__WRITTEN PROBLEM__. Retype the whole listing verbatim and keep the pictures out of it.

__DATA EXCERPT__.
.....
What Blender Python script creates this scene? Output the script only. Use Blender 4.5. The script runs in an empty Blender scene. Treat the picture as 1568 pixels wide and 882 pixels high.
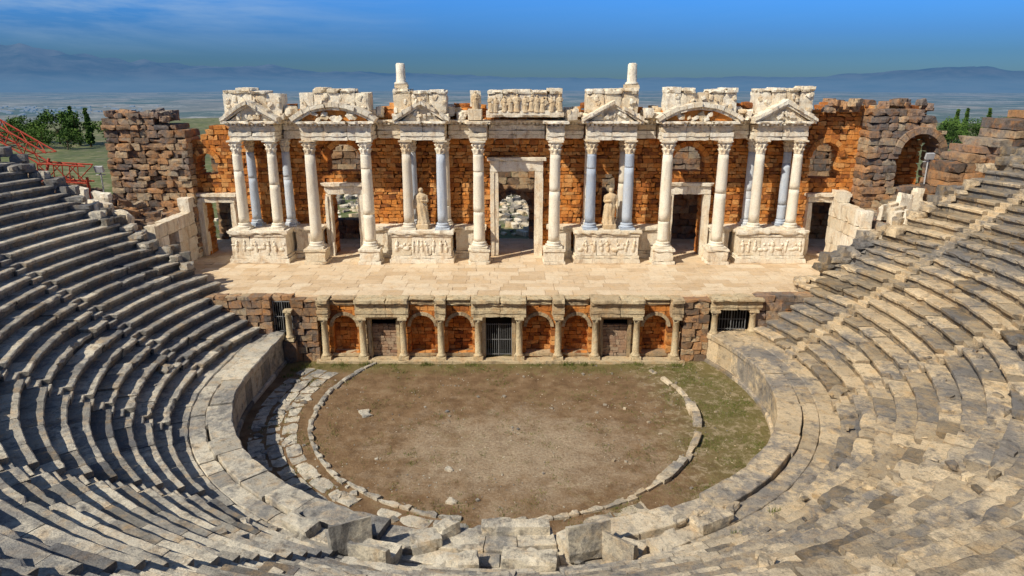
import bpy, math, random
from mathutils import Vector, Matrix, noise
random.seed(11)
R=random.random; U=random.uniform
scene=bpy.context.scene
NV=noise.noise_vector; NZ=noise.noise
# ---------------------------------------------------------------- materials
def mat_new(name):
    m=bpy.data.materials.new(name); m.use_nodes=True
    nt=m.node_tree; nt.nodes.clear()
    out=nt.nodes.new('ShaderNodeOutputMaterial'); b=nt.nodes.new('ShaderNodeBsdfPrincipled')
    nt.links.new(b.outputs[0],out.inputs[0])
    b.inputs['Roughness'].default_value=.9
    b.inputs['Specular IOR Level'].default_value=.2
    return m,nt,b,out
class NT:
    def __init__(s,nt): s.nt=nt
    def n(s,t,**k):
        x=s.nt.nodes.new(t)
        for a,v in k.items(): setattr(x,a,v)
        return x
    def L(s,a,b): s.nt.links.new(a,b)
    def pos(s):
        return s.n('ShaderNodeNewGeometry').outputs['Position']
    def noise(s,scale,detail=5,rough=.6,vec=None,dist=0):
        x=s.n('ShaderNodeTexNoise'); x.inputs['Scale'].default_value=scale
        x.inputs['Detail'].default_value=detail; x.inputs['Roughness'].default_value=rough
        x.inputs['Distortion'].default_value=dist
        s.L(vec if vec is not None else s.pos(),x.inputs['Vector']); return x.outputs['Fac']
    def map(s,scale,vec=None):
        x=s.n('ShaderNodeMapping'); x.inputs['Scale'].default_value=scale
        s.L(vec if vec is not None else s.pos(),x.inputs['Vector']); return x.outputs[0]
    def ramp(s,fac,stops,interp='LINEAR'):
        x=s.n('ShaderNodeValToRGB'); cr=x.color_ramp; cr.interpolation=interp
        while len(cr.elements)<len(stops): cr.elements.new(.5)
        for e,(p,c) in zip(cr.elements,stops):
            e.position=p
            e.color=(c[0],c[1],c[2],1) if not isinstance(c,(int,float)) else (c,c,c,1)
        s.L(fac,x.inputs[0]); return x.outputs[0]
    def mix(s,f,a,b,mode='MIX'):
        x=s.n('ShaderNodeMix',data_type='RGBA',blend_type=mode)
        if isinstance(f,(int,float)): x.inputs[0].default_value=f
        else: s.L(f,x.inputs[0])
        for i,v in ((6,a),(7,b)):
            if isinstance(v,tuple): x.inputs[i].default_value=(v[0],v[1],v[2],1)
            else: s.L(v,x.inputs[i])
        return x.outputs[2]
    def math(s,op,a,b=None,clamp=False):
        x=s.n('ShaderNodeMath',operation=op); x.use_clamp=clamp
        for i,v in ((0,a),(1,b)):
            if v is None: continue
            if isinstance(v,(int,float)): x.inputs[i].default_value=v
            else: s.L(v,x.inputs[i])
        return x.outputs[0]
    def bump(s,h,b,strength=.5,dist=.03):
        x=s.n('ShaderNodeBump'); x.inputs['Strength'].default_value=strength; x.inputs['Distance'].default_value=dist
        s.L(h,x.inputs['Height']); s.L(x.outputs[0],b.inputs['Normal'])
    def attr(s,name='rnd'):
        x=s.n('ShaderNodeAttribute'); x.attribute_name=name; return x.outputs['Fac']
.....
__SOLVED PROBLEM__.
What Blender Python script creates this scene? Output the script only. Use Blender 4.5. The script runs in an empty Blender scene. Treat the picture as 1568 pixels wide and 882 pixels high.
import bpy, math, random
from mathutils import Vector, Matrix, noise
random.seed(11)
R=random.random; U=random.uniform
scene=bpy.context.scene
NV=noise.noise_vector; NZ=noise.noise
# ---------------------------------------------------------------- materials
def mat_new(name):
    m=bpy.data.materials.new(name); m.use_nodes=True
    nt=m.node_tree; nt.nodes.clear()
    out=nt.nodes.new('ShaderNodeOutputMaterial'); b=nt.nodes.new('ShaderNodeBsdfPrincipled')
    nt.links.new(b.outputs[0],out.inputs[0])
    b.inputs['Roughness'].default_value=.9
    b.inputs['Specular IOR Level'].default_value=.2
    return m,nt,b,out
class NT:
    def __init__(s,nt): s.nt=nt
    def n(s,t,**k):
        x=s.nt.nodes.new(t)
        for a,v in k.items(): setattr(x,a,v)
        return x
    def L(s,a,b): s.nt.links.new(a,b)
    def pos(s):
        return s.n('ShaderNodeNewGeometry').outputs['Position']
    def noise(s,scale,detail=5,rough=.6,vec=None,dist=0):
        x=s.n('ShaderNodeTexNoise'); x.inputs['Scale'].default_value=scale
        x.inputs['Detail'].default_value=detail; x.inputs['Roughness'].default_value=rough
        x.inputs['Distortion'].default_value=dist
        s.L(vec if vec is not None else s.pos(),x.inputs['Vector']); return x.outputs['Fac']
    def map(s,scale,vec=None):
        x=s.n('ShaderNodeMapping'); x.inputs['Scale'].default_value=scale
        s.L(vec if vec is not None else s.pos(),x.inputs['Vector']); return x.outputs[0]
    def ramp(s,fac,stops,interp='LINEAR'):
        x=s.n('ShaderNodeValToRGB'); cr=x.color_ramp; cr.interpolation=interp
        while len(cr.elements)<len(stops): cr.elements.new(.5)
        for e,(p,c) in zip(cr.elements,stops):
            e.position=p
            e.color=(c[0],c[1],c[2],1) if not isinstance(c,(int,float)) else (c,c,c,1)
        s.L(fac,x.inputs[0]); return x.outputs[0]
    def mix(s,f,a,b,mode='MIX'):
        x=s.n('ShaderNodeMix',data_type='RGBA',blend_type=mode)
        if isinstance(f,(int,float)): x.inputs[0].default_value=f
        else: s.L(f,x.inputs[0])
        for i,v in ((6,a),(7,b)):
            if isinstance(v,tuple): x.inputs[i].default_value=(v[0],v[1],v[2],1)
            else: s.L(v,x.inputs[i])
        return x.outputs[2]
    def math(s,op,a,b=None,clamp=False):
        x=s.n('ShaderNodeMath',operation=op); x.use_clamp=clamp
        for i,v in ((0,a),(1,b)):
            if v is None: continue
            if isinstance(v,(int,float)): x.inputs[i].default_value=v
            else: s.L(v,x.inputs[i])
        return x.outputs[0]
    def bump(s,h,b,strength=.5,dist=.03):
        x=s.n('ShaderNodeBump'); x.inputs['Strength'].default_value=strength; x.inputs['Distance'].default_value=dist
        s.L(h,x.inputs['Height']); s.L(x.outputs[0],b.inputs['Normal'])
    def attr(s,name='rnd'):
        x=s.n('ShaderNodeAttribute'); x.attribute_name=name; return x.outputs['Fac']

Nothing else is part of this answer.